**REQUIRED TASK:** All lines holding the string "from" are to be shown.
-------------------------
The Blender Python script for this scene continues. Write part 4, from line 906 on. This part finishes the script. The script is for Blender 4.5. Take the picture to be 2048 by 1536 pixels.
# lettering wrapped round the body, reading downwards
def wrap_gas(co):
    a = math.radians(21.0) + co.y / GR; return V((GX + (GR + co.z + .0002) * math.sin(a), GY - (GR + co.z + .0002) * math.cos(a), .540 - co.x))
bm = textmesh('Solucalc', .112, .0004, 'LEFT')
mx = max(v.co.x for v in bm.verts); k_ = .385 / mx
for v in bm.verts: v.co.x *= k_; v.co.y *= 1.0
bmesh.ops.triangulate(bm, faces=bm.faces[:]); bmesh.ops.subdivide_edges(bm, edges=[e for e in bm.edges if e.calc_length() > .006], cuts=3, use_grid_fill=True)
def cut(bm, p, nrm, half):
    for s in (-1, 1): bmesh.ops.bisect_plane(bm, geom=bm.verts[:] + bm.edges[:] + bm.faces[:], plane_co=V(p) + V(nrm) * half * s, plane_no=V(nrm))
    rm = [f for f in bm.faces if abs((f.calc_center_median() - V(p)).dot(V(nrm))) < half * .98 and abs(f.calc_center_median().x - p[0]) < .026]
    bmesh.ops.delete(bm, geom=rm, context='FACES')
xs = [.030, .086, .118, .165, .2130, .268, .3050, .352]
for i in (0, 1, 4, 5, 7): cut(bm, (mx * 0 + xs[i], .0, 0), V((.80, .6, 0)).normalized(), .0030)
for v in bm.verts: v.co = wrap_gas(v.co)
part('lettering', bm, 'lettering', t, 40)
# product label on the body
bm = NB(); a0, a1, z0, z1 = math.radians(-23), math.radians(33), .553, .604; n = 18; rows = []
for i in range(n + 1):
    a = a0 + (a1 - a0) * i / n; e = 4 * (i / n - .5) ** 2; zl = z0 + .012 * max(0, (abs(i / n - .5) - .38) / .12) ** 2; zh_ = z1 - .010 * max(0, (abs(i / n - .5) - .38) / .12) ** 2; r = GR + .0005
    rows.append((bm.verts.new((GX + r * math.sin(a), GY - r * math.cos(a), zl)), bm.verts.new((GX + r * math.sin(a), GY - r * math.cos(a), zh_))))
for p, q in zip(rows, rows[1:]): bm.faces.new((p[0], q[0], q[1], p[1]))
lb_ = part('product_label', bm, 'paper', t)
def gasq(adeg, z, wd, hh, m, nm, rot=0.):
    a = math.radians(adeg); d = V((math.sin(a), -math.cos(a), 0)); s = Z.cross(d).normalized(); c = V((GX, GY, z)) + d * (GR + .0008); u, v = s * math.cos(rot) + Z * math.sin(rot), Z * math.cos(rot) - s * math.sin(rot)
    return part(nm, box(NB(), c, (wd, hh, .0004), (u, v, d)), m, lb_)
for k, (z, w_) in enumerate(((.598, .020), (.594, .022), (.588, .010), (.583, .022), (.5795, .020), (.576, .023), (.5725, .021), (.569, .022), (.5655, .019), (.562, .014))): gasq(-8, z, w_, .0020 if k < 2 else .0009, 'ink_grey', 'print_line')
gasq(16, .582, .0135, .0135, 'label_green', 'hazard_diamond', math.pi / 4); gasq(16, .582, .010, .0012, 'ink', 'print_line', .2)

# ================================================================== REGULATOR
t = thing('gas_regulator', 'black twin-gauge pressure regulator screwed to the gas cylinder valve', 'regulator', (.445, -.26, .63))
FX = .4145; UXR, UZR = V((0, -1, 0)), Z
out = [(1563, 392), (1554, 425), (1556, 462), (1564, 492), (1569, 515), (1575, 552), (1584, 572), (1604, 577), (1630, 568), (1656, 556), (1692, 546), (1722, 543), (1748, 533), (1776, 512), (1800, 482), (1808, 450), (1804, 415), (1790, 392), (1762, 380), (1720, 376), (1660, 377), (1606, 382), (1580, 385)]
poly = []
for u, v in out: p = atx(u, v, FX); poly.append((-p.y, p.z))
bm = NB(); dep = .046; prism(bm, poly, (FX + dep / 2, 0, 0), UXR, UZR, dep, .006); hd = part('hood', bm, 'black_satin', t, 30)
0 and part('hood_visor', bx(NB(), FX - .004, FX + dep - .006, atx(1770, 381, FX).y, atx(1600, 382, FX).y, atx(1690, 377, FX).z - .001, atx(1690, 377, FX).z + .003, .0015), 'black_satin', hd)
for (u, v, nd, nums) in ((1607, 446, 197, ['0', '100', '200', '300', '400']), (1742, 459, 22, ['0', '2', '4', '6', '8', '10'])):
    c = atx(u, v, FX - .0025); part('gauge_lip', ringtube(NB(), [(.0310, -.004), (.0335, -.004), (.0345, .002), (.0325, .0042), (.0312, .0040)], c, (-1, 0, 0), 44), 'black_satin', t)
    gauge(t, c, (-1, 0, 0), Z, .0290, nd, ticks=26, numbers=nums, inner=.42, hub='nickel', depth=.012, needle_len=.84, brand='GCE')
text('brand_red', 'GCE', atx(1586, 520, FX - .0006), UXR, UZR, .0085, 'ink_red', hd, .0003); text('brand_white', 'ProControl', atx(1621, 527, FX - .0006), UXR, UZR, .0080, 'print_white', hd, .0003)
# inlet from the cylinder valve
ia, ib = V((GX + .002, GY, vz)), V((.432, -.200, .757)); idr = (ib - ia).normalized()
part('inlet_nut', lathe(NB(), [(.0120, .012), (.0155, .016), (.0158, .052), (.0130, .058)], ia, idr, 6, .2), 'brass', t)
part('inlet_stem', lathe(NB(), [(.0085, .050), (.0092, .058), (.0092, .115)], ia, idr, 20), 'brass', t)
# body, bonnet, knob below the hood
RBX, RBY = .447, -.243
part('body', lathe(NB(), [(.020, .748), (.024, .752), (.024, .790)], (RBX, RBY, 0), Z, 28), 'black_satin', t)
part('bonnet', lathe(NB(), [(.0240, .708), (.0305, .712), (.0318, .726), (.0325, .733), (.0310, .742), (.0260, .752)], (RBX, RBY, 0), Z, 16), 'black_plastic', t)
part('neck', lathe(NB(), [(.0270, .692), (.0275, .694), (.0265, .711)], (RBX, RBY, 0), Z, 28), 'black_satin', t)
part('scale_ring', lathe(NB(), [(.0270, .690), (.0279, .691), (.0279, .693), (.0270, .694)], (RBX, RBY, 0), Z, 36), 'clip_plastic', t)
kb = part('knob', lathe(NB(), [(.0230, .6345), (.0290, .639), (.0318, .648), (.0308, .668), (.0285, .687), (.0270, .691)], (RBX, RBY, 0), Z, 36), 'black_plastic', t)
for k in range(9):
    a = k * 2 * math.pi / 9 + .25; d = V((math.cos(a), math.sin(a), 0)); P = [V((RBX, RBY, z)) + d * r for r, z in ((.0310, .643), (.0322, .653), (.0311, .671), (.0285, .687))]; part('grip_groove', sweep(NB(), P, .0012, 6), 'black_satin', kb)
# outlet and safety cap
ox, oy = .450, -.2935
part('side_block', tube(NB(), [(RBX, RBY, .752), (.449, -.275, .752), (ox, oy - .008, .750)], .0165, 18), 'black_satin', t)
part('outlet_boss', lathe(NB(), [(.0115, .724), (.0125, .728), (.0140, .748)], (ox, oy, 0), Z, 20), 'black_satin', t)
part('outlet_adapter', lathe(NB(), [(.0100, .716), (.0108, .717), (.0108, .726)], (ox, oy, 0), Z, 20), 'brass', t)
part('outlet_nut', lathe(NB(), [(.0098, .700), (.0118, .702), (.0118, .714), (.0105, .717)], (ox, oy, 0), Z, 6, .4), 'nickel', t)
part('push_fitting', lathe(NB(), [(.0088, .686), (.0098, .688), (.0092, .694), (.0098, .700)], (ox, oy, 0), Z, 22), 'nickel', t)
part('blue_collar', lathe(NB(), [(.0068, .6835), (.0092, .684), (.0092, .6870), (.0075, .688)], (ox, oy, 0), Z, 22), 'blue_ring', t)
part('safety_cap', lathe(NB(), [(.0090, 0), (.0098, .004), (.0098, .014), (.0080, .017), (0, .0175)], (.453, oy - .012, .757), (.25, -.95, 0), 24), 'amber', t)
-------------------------
**SOLVED EXERCISE:**
The Blender Python script for this scene continues. Write part 4, from line 906 on. This part finishes the script. The script is for Blender 4.5. Take the picture to be 2048 by 1536 pixels.
# inlet from the cylinder valve